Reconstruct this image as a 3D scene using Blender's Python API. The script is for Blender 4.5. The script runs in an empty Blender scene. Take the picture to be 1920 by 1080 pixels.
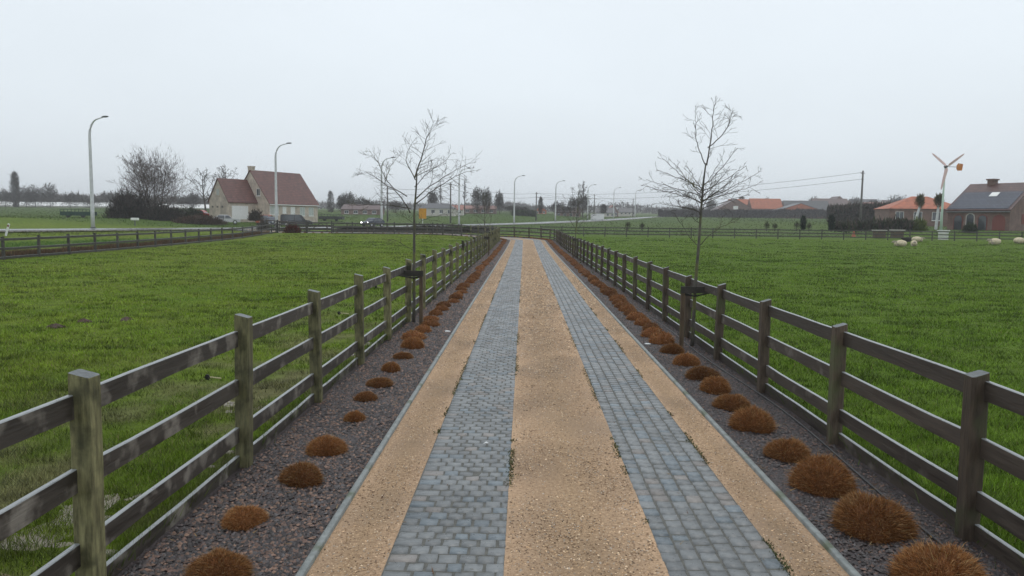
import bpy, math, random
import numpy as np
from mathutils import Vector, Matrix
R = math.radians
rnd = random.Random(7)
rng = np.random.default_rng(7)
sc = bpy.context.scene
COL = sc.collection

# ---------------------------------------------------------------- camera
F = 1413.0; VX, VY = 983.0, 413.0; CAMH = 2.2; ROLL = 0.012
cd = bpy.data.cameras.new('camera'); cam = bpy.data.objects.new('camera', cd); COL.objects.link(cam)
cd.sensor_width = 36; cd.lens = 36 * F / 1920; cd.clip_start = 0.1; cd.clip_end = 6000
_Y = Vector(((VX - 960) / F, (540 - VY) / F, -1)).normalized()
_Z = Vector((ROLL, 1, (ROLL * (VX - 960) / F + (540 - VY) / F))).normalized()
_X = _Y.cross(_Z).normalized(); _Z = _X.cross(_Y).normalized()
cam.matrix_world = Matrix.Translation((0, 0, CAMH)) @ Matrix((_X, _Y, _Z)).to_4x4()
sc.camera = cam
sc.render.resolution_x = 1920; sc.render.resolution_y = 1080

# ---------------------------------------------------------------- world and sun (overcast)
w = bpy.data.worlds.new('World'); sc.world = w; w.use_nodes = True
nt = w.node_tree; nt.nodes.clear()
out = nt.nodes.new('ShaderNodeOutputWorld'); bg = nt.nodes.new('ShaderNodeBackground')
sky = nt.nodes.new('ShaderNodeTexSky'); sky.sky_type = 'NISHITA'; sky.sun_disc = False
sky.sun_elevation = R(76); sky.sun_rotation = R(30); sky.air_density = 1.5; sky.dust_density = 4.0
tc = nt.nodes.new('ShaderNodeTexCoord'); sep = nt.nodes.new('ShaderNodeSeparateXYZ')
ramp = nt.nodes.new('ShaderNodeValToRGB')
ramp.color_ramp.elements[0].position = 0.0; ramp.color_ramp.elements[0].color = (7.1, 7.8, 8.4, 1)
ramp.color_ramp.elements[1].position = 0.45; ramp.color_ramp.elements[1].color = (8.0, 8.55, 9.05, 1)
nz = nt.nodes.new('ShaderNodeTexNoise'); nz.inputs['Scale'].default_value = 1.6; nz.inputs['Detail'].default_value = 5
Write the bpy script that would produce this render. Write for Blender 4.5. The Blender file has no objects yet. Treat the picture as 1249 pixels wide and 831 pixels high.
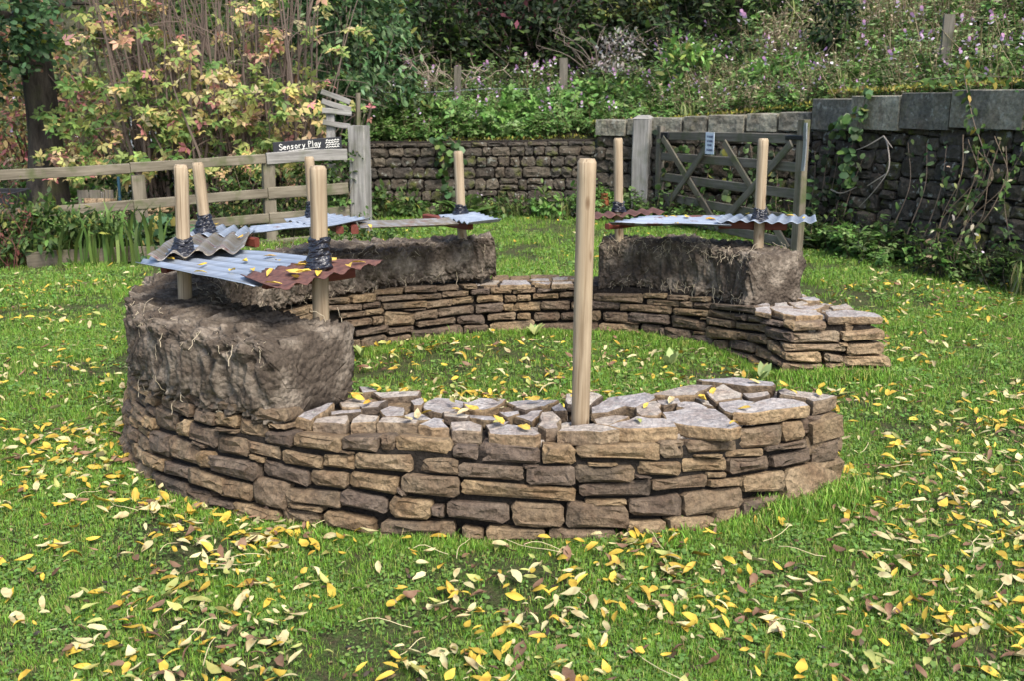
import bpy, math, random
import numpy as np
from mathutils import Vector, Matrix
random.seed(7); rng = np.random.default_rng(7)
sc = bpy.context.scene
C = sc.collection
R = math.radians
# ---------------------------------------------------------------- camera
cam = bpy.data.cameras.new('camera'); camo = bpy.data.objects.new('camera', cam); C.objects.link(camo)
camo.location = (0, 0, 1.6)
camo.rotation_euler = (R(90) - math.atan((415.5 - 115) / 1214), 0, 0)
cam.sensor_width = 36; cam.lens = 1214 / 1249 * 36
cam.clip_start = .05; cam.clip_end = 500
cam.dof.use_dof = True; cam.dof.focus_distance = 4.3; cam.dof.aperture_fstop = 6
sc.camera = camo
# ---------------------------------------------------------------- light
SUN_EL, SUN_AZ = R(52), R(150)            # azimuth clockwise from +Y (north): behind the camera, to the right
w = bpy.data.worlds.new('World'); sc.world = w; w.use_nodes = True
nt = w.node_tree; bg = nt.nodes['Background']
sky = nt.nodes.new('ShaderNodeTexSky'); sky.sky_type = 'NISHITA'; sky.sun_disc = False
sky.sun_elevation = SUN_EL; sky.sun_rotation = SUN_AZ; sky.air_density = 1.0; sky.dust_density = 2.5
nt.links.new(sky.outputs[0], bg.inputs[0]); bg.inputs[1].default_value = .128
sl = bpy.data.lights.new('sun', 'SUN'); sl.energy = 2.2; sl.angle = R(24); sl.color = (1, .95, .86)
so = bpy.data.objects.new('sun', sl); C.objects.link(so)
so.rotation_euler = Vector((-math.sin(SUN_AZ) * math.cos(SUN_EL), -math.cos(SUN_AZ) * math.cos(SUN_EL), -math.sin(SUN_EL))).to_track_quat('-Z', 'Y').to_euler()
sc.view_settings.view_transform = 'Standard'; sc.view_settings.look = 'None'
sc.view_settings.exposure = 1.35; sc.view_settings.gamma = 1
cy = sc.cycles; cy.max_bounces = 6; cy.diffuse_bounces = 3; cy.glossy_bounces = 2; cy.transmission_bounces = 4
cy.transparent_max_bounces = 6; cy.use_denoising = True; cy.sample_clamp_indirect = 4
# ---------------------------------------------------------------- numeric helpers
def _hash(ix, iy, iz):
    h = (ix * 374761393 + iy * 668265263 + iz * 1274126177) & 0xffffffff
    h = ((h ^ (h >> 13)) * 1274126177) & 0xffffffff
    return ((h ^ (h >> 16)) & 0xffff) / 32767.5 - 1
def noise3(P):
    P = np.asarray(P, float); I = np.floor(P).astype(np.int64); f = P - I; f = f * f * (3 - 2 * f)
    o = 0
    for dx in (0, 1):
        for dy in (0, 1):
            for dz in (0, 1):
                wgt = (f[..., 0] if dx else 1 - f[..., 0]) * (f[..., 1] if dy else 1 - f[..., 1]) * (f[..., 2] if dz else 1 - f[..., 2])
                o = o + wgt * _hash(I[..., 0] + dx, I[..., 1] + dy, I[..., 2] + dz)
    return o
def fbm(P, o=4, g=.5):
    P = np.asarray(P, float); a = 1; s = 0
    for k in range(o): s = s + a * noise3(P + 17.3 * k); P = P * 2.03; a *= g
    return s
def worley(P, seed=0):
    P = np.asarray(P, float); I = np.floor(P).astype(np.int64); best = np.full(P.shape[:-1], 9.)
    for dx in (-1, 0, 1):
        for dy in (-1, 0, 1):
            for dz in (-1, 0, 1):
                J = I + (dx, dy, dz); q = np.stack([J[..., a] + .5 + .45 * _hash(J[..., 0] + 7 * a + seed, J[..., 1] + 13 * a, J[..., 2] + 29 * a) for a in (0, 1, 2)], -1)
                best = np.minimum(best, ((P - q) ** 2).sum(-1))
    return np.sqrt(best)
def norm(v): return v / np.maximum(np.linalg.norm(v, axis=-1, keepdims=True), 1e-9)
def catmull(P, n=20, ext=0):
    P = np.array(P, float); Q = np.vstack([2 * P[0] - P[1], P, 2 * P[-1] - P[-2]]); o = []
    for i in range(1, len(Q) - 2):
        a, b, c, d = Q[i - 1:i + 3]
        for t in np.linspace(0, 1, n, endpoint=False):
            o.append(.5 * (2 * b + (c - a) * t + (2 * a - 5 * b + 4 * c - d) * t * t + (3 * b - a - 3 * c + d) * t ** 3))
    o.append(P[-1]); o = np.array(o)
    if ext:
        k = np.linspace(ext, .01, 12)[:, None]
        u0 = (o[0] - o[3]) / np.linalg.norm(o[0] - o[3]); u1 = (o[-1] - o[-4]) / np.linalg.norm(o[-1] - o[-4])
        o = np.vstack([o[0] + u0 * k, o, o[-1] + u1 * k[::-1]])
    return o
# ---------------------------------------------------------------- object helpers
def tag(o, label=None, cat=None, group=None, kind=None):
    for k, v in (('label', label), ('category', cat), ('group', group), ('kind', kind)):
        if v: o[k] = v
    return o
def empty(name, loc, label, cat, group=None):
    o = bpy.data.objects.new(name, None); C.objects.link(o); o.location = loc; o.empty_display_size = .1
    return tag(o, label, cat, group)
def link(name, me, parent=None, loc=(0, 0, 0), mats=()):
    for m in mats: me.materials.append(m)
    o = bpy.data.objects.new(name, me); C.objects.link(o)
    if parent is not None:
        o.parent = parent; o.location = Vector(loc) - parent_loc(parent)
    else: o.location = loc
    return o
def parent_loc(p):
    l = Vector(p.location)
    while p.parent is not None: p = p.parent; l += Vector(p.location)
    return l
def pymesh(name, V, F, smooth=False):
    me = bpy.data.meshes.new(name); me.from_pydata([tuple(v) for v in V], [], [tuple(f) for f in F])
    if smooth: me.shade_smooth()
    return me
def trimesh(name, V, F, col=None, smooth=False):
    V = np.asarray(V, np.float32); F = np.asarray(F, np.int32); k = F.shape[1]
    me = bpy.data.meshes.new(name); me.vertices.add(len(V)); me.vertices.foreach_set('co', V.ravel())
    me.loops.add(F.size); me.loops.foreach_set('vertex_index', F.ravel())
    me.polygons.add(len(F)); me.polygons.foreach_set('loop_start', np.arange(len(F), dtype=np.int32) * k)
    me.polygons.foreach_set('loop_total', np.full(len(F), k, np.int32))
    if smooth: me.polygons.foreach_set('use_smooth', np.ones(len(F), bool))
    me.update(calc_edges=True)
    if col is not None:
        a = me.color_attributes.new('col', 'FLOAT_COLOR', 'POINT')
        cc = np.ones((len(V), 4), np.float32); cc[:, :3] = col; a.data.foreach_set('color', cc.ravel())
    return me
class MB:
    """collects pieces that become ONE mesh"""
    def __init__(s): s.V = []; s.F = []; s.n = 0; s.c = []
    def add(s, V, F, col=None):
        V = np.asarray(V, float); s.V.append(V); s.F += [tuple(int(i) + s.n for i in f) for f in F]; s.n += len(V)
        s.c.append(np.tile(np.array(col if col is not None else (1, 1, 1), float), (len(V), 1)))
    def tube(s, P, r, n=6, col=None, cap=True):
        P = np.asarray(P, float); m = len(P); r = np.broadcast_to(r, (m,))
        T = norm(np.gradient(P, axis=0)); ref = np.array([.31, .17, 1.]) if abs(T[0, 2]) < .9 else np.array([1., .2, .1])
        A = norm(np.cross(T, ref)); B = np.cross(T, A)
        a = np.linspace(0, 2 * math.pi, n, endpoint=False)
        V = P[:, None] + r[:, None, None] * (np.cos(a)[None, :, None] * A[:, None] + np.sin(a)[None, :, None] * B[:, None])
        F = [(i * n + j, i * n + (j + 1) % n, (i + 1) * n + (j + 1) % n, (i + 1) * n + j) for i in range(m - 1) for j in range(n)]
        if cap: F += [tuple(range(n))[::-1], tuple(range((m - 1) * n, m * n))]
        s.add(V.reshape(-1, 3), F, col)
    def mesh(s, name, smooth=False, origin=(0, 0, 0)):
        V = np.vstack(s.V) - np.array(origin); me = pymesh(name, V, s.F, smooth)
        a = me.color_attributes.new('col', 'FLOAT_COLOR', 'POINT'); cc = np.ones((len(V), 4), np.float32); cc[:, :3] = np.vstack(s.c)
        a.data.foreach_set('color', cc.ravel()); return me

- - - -

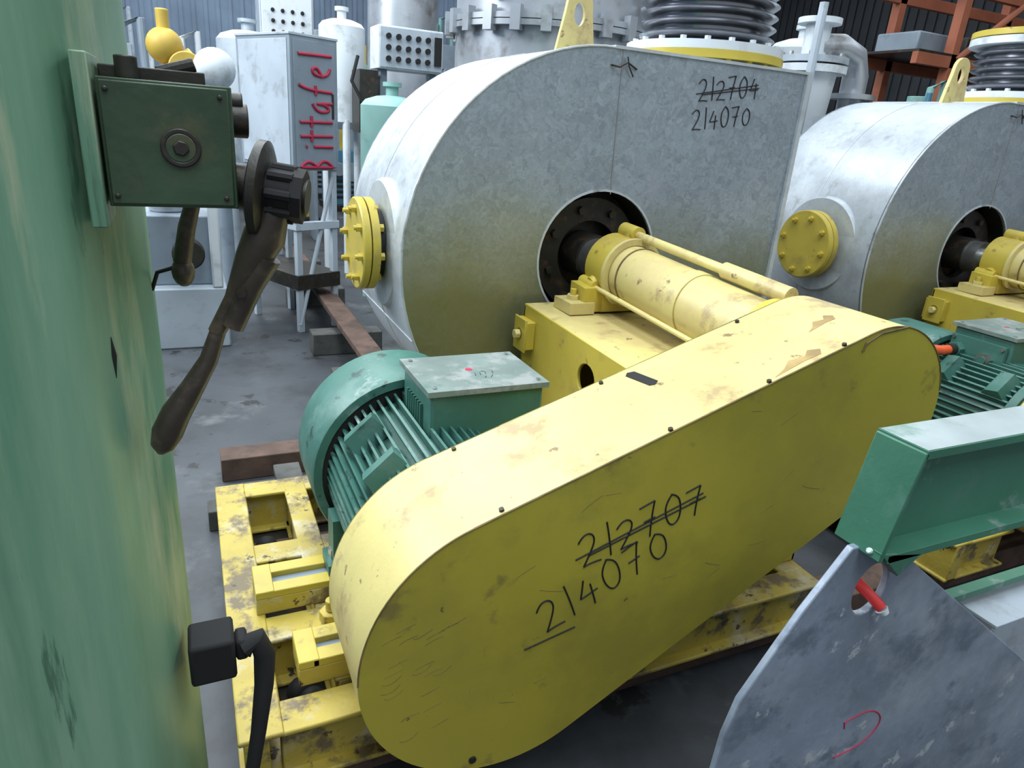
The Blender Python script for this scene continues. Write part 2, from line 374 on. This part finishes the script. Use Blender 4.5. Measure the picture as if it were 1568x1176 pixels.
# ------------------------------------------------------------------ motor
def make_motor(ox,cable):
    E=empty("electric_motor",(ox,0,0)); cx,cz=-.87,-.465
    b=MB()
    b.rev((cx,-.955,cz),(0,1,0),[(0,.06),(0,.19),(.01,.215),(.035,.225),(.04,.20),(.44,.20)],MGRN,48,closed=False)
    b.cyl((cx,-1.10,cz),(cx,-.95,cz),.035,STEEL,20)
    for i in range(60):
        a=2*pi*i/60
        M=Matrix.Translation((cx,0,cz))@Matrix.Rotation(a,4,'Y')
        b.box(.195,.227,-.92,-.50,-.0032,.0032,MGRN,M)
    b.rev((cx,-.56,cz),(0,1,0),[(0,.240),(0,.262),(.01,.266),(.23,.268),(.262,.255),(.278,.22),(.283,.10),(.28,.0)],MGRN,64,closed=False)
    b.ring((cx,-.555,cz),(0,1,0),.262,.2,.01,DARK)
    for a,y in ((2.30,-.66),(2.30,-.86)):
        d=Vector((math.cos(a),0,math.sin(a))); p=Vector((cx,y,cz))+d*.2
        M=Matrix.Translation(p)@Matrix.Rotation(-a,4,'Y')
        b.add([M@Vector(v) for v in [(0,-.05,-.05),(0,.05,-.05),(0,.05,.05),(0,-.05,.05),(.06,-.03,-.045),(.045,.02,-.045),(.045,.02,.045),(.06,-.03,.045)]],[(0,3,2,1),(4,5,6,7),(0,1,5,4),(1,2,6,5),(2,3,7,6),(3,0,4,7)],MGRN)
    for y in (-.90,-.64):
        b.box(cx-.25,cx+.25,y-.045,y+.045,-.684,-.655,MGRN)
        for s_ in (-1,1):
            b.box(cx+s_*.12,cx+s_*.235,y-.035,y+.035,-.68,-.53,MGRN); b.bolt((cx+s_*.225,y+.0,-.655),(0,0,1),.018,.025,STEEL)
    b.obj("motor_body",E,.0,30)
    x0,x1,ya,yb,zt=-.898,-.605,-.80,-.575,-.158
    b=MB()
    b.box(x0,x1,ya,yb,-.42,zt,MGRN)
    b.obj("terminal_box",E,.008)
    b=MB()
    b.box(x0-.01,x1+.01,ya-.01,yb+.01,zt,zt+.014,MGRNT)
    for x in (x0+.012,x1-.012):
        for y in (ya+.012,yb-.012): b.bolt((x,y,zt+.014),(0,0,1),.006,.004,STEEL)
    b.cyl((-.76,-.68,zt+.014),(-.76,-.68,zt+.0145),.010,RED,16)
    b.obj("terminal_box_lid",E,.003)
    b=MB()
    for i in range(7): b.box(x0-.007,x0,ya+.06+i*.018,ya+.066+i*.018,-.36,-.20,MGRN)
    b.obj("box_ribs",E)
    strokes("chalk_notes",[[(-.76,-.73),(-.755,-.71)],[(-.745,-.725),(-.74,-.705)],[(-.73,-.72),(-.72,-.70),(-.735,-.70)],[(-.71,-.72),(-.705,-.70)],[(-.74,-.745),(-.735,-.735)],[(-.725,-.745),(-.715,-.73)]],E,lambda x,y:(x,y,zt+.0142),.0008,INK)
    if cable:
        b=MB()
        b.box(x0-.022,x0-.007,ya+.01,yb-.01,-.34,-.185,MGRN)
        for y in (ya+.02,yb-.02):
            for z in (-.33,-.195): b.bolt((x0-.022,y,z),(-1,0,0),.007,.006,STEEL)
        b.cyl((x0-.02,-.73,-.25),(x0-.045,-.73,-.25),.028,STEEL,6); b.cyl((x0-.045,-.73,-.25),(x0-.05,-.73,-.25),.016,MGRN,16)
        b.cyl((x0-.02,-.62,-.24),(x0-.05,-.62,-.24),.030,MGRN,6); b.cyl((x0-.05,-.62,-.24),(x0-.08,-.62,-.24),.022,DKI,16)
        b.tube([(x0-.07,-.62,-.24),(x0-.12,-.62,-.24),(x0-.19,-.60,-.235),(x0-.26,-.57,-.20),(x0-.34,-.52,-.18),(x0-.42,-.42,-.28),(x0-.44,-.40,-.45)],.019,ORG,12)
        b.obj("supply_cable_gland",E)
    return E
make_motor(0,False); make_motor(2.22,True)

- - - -

Your task is to quote, unchanged, only the lines from the line bearing "Reconstruct this image" through the line bearing "COL = sc.collection"; the pictures are not part of the copy.

Exercise result |
Reconstruct this image as a 3D scene using Blender's Python API. The script is for Blender 4.5. The script runs in an empty Blender scene. Take the picture to be 1920 by 1080 pixels.
import bpy, math, random
import numpy as np
from mathutils import Vector, Matrix
R = math.radians
rnd = random.Random(7)
rng = np.random.default_rng(7)
sc = bpy.context.scene
COL = sc.collection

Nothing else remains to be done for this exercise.